NMU
Students Assist Bothwell Classes with Business Plans
The
NMU Economics Student Association, comprised of about 20 members,
is working with Bothwell Middle School teachers and students on
economic education in the marketplace. Last month, BMS seventh-graders
presented business proposals on particular goods or services they
plan to produce or implement.
NMU
Interim President Mike Roy was among those who interviewed
students about their proposals. He is pictured with Eric Zaenglein,
who plans to make desk lighting “more unique and exciting.”
Tawni
Ferrarini (Economics)
oversees the program as director of the NMU Center for Economic
Education.
“The
students’ overarching business plan strategy is to bring their selected
goods and services to the marketplace with the goal of maximizing
profits,” Ferrarini said. “Through an experience-based instructional
system, the students follow the entrepreneurship model and play
the role of proprietors, assuming all the risks associated with
their business plan successes and failures. This helps young people
understand the real marketplace, which means understanding the difference
between ideas and feasible business opportunities.”
The
program will culminate on March 25, when the seventh-graders display
their goods and services at the school and try to entice fellow
students, parents, and community members to purchase them.
“We
wanted our students to go through many of the same steps that would
be required if they were actually starting a new business in Marquette
,” said Joe Lubig, one of the
Bothwell teachers involved in the program. “They completed real
business plans with market research
surveys and movable supply and demand curves. They had to write
and present their ideas, and they will bring their products and
services to market, vying for actual customers.”
Entrepreneurship
is one of several programs Northern’s Center for Economic Education
offers to K-12 educators, students and parents. Its mission is to
increase economic awareness and instill appreciation and value for
the economic way of thinking and its applications.
The
CEE is a member of the National Council on Economic Education.
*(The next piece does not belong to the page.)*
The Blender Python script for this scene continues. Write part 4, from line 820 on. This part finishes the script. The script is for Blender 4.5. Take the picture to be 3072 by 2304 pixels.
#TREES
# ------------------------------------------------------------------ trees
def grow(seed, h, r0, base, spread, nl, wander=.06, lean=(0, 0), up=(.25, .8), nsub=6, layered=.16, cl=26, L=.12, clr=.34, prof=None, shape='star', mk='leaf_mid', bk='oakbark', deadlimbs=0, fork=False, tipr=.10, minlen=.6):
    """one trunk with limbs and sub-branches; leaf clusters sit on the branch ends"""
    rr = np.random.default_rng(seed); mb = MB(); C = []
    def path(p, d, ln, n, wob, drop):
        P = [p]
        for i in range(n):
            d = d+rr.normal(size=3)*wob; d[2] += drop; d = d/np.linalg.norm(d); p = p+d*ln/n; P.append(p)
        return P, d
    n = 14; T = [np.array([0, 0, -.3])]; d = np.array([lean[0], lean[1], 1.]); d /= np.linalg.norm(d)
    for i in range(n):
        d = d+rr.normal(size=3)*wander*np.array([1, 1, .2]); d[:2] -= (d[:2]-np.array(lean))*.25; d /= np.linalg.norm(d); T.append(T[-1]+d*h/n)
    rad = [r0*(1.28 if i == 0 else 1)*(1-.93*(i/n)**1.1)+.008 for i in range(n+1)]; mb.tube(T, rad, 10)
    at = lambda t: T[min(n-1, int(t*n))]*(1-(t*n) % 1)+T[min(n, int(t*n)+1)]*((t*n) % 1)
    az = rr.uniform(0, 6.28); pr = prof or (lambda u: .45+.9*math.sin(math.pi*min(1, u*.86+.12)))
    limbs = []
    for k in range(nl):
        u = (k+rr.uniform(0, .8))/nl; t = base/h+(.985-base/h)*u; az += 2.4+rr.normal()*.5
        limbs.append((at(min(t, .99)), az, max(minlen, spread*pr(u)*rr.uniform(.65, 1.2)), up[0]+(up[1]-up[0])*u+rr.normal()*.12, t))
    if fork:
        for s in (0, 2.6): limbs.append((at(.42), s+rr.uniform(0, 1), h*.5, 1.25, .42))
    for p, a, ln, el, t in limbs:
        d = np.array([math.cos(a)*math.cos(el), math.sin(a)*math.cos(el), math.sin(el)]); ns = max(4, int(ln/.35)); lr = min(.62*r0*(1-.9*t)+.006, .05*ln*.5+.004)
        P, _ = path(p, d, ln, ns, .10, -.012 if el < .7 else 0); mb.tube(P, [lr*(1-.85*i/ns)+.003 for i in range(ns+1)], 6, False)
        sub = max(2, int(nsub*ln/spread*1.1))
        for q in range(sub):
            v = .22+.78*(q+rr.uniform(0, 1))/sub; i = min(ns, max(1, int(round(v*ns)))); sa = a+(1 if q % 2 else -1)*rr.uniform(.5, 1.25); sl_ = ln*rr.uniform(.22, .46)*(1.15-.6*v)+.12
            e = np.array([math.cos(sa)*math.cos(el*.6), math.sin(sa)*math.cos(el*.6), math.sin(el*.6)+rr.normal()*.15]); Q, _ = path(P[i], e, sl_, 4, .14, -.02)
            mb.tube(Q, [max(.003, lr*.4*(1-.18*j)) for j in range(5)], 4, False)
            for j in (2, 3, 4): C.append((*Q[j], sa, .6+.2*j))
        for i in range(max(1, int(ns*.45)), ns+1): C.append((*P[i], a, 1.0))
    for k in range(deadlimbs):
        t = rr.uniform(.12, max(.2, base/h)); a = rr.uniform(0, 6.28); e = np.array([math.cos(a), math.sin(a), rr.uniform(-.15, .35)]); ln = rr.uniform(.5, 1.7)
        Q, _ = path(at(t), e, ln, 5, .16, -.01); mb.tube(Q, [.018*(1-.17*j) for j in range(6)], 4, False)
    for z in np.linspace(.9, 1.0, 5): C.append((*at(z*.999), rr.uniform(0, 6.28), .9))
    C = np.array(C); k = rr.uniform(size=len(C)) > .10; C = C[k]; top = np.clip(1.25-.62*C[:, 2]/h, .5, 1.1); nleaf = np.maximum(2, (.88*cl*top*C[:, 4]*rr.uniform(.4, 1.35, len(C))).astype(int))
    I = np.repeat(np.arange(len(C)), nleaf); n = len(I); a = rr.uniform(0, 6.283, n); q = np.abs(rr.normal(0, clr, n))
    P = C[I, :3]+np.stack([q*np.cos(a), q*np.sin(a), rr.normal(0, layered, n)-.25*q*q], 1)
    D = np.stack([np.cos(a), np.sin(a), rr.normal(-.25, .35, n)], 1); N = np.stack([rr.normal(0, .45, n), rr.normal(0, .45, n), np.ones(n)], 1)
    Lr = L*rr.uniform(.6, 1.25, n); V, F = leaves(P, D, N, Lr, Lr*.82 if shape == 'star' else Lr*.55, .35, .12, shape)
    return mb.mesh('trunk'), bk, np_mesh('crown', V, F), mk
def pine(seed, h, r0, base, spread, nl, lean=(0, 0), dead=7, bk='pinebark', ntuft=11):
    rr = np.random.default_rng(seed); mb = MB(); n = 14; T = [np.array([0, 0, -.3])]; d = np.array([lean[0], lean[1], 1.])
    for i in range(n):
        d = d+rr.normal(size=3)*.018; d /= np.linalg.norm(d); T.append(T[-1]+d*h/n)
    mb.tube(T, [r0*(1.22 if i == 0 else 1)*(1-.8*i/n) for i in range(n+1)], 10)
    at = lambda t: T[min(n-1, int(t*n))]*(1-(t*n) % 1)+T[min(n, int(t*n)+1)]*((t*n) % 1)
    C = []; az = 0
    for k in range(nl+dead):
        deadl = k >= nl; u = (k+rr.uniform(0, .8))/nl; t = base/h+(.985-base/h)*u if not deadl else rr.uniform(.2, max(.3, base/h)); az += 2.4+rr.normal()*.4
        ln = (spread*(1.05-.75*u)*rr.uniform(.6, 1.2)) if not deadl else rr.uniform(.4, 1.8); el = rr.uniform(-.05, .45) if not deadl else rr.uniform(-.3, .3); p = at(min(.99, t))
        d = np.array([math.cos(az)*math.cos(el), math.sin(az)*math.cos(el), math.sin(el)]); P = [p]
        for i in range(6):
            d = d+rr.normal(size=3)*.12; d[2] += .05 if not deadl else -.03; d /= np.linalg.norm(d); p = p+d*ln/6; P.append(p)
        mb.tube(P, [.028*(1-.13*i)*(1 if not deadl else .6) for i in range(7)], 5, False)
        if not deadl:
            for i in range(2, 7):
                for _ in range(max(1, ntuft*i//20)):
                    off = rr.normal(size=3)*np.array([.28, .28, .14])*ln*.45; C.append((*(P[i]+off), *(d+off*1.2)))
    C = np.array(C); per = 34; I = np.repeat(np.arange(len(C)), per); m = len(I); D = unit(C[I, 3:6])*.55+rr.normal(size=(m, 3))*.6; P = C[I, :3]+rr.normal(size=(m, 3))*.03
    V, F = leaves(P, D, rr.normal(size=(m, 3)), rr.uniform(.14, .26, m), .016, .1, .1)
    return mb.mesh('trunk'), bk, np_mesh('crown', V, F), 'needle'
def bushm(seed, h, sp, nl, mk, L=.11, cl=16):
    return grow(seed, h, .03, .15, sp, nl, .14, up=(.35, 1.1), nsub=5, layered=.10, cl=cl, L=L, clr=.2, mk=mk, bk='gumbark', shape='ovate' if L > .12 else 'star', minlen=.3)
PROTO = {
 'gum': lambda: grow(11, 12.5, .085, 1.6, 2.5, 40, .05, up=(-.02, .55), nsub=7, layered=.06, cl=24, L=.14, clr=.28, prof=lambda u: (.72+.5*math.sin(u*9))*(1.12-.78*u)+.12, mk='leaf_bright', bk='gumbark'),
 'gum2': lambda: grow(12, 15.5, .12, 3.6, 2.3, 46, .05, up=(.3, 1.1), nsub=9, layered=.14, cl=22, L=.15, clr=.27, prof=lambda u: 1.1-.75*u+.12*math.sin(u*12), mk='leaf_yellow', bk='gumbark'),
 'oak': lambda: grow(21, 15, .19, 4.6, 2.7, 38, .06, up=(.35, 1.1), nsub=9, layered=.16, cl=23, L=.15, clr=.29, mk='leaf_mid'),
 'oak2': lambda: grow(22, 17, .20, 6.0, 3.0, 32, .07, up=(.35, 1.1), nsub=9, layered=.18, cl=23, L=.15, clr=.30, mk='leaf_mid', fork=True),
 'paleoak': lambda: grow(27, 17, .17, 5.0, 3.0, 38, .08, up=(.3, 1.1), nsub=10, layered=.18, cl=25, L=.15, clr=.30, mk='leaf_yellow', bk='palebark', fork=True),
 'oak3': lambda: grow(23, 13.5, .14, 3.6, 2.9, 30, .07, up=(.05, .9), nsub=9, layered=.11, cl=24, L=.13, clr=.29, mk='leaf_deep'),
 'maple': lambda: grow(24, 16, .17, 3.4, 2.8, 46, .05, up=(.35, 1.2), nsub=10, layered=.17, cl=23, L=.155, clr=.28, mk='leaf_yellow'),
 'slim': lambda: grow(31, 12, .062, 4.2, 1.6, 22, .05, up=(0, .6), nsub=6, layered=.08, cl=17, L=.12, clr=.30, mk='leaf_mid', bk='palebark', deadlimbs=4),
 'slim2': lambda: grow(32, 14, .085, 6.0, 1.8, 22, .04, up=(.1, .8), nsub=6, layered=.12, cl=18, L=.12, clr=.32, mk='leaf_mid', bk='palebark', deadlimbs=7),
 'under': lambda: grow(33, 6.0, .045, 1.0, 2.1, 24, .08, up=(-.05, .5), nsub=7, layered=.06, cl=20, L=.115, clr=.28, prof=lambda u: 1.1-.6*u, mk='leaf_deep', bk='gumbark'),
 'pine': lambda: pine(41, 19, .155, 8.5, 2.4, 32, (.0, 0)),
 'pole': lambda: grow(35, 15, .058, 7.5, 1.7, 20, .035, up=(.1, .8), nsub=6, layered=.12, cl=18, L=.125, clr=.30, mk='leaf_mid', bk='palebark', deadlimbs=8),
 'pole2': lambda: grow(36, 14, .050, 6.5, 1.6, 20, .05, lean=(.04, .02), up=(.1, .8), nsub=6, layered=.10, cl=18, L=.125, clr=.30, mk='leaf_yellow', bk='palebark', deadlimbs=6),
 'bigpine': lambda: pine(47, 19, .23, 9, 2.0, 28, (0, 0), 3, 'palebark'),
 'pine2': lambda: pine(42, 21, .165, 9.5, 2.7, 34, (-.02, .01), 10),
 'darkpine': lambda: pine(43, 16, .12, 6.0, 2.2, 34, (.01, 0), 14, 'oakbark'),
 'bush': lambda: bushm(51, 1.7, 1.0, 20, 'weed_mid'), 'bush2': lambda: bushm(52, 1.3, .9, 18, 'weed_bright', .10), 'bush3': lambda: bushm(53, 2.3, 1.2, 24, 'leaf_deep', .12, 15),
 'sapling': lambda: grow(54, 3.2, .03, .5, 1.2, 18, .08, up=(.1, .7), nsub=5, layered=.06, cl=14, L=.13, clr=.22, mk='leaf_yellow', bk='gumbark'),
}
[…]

It
provides in-service training for teachers; develops and distributes
curriculum materials; offers guidance on curriculum development;
recognizes teachers and school systems for outstanding achievements;
and helps K-12 students meet Michigan
social studies standards and
benchmarks for economics.
“We
can also provide educators with pre-and post-assessment tools that
will show quantitatively that students can meet learning milestones
that will make them better consumers, business owners, employees
and voters,” Ferrarini added.
Some
of the CEE programs designed to advance economic literacy include
a Mini-Society cross-disciplinary program in which students design
and implement a working economic system; the Michigan Stock Market
Game and Entrepreneurship, a simulated activity in which students
develop and manage hypothetical investment portfolios; Econ &
Me, an award-winning education series that teaches scarcity, opportunity
cost, consumption, production, and interdependence; and Financial
Fitness for Life, which teaches younger students the ABCs of how
to manage money and make smart choices while learning to read, add
and subtract.
Northern
revitalized its Center for Economic Education (CEE) in the fall
of 2002. It was first established in the 1980s with a similar goal:
prepare Upper Peninsula youth to become active and effective participants
in the global economy.
“We can
help educators introduce economics to the curriculum by incorporating
the vocabulary in activities they are already completing in the
classroom,” Ferrarini said. “Scarcity dominates every aspect of
our lives, making economics not just part of politics, business
or commerce. It’s also strategic thinking through life in terms
of evaluating the benefits and costs of anything we do.”